Getting around is easy.  Much of Paris is tight little streets scattering in all directions at crazy angles.  Traffic is crazy.  But walking is easy and the Metro is wonderful.  The best investment to a happy time in Paris is to get a multi-day Metro pass.  Just get on any metro and you can get to just about anywhere else in the center city or suburbs.  Sometimes you have to change lines mid-route but that’s part of the fun.  Plus, most metro stations have little shops and places where you can grab a pastry.  Once you get the knack of it the maps are laid out logically and in the event you head in the wrong direction, just get off at the first stop and go the other way!  Kongo did a lot of metro riding and only lost Mrs. Kongo once, the last night, when the monkey sprinted ahead thinking his beloved was close behind only to see the doors close and there was Mrs. Kongo with a look akin to a child losing her teddy bear waving goodbye.  Luckily all worked out well but it’s a good idea to have a contingency plan should this event happen to you.

Getting around Paris is easy on the Metro
Know where you want to go…

Of course there are other ways to get around as well.  Taxis are common but Kongo only used a cab once and that was to get back to the airport to come home.  He did take a hop-on/hop off bus on the first day to get an overview and that turned out to be a smart monkey move.  One evening the monkey hired a little 1955 Citroen to drive him about some nice places in Montmartre and old Paris and that was fun too.

Kongo's ride one wet evening in Paris
Kongo’s ride one wet evening in Paris

Kongo also took an evening cruise on the Seine which is a great way to see Paris at night and the lights are wonderful.

All in all walking is one of the best ways to get around Paris and Kongo did a lot of walking.  There are 27 bridges in Paris and Kongo walked many of them.  They are beautiful.

The Paris bridges are beautiful and romantic
The Paris bridges are beautiful and romantic

You can’t swing a short vine in Paris without finding a beautiful view.  There is eye candy just about everywhere you look.  Gargoyles on the churches, balustrades on the buildings, quaint little streets, cobblestones, and sidewalks.  Around almost every corner is a surprise.

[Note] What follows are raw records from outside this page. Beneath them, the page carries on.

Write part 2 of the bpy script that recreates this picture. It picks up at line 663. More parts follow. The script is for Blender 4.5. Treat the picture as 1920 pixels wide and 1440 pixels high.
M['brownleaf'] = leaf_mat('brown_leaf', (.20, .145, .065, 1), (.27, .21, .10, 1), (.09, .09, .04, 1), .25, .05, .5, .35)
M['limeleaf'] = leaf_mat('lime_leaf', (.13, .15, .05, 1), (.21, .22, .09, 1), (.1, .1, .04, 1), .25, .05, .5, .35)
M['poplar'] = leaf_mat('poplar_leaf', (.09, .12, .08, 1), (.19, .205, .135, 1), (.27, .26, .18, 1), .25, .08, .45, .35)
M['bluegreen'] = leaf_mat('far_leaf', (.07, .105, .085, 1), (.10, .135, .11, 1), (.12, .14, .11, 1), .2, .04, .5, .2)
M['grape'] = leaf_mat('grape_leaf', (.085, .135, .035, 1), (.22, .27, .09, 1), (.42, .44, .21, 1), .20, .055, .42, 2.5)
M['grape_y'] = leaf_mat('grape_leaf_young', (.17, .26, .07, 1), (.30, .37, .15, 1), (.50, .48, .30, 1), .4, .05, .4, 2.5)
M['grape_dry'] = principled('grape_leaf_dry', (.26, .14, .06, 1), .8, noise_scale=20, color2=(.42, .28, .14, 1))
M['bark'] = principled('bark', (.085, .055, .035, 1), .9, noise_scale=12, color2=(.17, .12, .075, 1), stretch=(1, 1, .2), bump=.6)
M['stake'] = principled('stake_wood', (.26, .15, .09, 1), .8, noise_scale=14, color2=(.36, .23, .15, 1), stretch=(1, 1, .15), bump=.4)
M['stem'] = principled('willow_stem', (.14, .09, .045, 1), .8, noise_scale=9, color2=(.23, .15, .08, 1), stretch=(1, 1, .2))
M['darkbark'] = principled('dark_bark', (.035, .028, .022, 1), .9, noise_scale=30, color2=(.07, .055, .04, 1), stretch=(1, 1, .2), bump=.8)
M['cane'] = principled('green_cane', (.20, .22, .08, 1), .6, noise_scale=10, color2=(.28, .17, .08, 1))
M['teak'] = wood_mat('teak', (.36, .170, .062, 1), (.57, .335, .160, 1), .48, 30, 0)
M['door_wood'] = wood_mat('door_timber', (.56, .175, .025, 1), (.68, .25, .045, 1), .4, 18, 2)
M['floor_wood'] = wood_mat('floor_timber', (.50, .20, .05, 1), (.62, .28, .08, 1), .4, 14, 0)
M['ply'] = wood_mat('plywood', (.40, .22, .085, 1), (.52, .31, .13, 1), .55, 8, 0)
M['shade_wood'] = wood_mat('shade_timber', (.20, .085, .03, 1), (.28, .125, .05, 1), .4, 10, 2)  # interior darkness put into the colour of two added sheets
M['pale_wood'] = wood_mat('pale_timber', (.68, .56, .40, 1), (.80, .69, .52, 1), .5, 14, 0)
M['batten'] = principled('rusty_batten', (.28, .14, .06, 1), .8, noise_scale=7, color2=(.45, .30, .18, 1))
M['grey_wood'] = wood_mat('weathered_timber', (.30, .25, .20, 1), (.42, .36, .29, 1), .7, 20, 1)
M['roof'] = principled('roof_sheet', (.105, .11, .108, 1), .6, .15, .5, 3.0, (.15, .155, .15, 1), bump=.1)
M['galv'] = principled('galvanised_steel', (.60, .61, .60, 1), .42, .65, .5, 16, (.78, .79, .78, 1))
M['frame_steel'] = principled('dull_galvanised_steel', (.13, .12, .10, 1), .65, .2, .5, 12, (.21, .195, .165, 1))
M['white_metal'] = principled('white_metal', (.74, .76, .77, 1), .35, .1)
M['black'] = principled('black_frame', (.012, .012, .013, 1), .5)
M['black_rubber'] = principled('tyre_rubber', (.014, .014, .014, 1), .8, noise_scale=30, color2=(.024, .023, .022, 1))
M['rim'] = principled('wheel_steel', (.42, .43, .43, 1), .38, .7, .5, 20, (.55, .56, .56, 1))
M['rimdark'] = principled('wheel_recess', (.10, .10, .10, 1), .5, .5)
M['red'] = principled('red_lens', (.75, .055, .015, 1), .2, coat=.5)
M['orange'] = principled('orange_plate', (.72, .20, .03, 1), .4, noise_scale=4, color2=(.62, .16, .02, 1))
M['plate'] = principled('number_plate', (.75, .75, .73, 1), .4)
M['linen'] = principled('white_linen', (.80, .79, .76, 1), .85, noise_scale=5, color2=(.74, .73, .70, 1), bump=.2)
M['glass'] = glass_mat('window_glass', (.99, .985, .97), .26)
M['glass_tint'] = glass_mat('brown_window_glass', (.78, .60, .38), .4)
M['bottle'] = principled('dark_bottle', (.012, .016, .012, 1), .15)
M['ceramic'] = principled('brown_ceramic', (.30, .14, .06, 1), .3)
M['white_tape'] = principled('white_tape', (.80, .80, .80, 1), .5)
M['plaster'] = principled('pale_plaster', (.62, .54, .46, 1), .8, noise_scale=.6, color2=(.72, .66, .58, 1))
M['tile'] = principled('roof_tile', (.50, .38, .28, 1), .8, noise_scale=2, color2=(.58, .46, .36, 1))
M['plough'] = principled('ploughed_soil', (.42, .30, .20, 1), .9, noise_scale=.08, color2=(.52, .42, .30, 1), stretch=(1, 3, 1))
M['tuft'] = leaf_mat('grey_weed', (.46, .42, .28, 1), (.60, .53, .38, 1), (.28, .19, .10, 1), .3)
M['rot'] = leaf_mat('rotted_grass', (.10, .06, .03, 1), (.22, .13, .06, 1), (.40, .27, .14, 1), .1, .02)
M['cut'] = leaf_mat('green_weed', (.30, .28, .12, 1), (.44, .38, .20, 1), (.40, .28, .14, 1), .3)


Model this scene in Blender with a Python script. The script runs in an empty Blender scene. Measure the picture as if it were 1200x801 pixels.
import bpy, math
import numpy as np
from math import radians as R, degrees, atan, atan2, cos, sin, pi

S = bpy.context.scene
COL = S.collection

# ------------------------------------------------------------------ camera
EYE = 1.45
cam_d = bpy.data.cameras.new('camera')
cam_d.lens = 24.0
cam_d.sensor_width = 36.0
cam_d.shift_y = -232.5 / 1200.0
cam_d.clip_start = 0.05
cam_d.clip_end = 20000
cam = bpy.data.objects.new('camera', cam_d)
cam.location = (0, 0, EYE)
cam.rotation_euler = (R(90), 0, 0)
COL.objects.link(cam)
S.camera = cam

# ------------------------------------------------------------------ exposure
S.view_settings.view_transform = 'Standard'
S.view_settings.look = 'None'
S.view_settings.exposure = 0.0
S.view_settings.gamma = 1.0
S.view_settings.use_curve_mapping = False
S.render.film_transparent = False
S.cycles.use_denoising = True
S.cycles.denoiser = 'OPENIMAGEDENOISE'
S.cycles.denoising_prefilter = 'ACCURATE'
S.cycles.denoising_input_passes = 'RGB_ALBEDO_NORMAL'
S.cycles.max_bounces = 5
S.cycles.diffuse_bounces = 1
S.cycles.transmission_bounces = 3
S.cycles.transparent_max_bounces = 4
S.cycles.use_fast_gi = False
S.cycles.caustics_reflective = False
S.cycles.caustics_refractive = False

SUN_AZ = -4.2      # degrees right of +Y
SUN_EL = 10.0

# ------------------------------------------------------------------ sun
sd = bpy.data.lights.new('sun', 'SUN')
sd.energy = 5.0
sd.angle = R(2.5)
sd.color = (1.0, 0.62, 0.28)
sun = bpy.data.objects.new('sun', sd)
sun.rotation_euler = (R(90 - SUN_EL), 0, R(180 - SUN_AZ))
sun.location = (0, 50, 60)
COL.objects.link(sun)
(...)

Kongo also recommends going alone and not with a tour or at least stay with a tour that is small.  Kongo is naturally adverse to large tours because you’re bound by the slowest member in the group and you get trapped if you find yourself someplace and wish your were somewhere else.  Paris is great for exploring on your own.  An occasional tour guide is great but read a guide book, take a map, and just take off.  It’s easy.

Travel safe.  Have fun.

A view around every corner
A view around every corner


14 thoughts on “Paris Reflections

  1. Raeski and I found the same thing. The French are friendly. Perhaps they aren’t as friendly when meeting an ugly American but who would blame them? Just maybe the myth originated from ugly Americans attempting to justify their rude behavior.

  2. Paris is very friendly and I agree with Kongo. Ask politely and if you do not know, do not be arrogant and just ask humbly. It also helps that you are not discussing the SuperBowl when walking thru the cathedrals and laughing loudly.

  3. You did find the magic secret word to have a good time in Paris. A simple “Bonjour” (when you come in) and “Au Revoir” (when you get out) will go a long way to get good services. If you are polite, French people will respond in kind. (Suzanne)

  4. Great post Scott. It is a revelation to find that, as in most places, the Parisians are friendly and helpful. I’ve been to Paris several times and the last two or three times have rented apartments, That’s really great because you generally have more space, have a kitchen – which is very handy – and usually is in a residential area. The last time was in an area with a canal – who knew there was a canal right there in Paris. And of course all of Paris is readily accessible by Metro. I’m glad that you enjoyed it.